Senator wants courts to recognize vulnerability of Indigenous females
- Fraser Needham | March 07, 2016
Lillian Dyck wants to ensure the high vulnerability of Indigenous women and girls to violence is specifically recognized by Canada’s Criminal Code.
The Saskatoon senator has put forward Bill S-215, which seeks to amend the criminal code so that the court system will be required to take into account Indigenous female identity during sentencing in convictions of murder, assault and sexual assault.
The goal of the legislation is to send a strong signal to Canadian society as a whole that violent crimes committed against Indigenous women and girls are considered as serious as those committed against non-Indigenous females.
It is also hoped the legislation will serve as a deterrent to any potential perpetrators who believe violent crimes against Indigenous females will be prosecuted less severely.

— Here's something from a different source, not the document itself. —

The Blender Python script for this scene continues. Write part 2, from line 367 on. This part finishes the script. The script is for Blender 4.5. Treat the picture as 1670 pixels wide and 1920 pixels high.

“If a person is found guilty, then the judge has to take the female Aboriginal person’s identity into account to ensure that the sentence is appropriate and that it’s not minimized,” Senator Dyck says. “Or, it may even be a little bit longer because Aboriginal females are more vulnerable to being victims of assault or murder.”
Dyck says the idea for the legislation came to her some months ago when she started noticing bills being passed that recognize the vulnerabilities to violence under the criminal code of specific professions or groups but no such legislation existed for Indigenous women.
“I noticed last summer when I was looking through the bills we had passed there was one on protecting public transit operators, like taxi drivers. When I reviewed it, I realized the situation was very comparable (to violence against Indigenous women). So I thought, if we can amend the criminal code to protect taxi drivers and police dogs, then why can’t we do the same thing for Aboriginal women?”
Dyck adds perhaps the strongest part of the bill is that it should serve as a heavy deterrent to potential perpetrators of violence.
“It’s more than just the sentencing. It also sends a very strong signal, if it’s followed up with appropriate public education, to the public that this has to stop and it’s what they call in sentencing the denouncement. So that if the seed is planted in people’s minds that this has to stop, they’re not going to get away with it and they might even get a heavier sentence, that will in effect deter people from targeting Aboriginal women and girls.”
Bill S-215 passed second reading in the Senate at the end of January.
In order to become legislation, it will have pass a third reading in the upper chamber before passing another three readings in the House of Commons.
A 2014 RCMP report estimates Indigenous women and girls are three times more likely to go missing and four times more likely to be murdered as their non-Indigenous counterparts.
In addition, Indigenous women are three times more likely to be sexually assaulted.
Earlier in the year, the federal Liberal government launched a national inquiry into missing and murdered Indigenous women.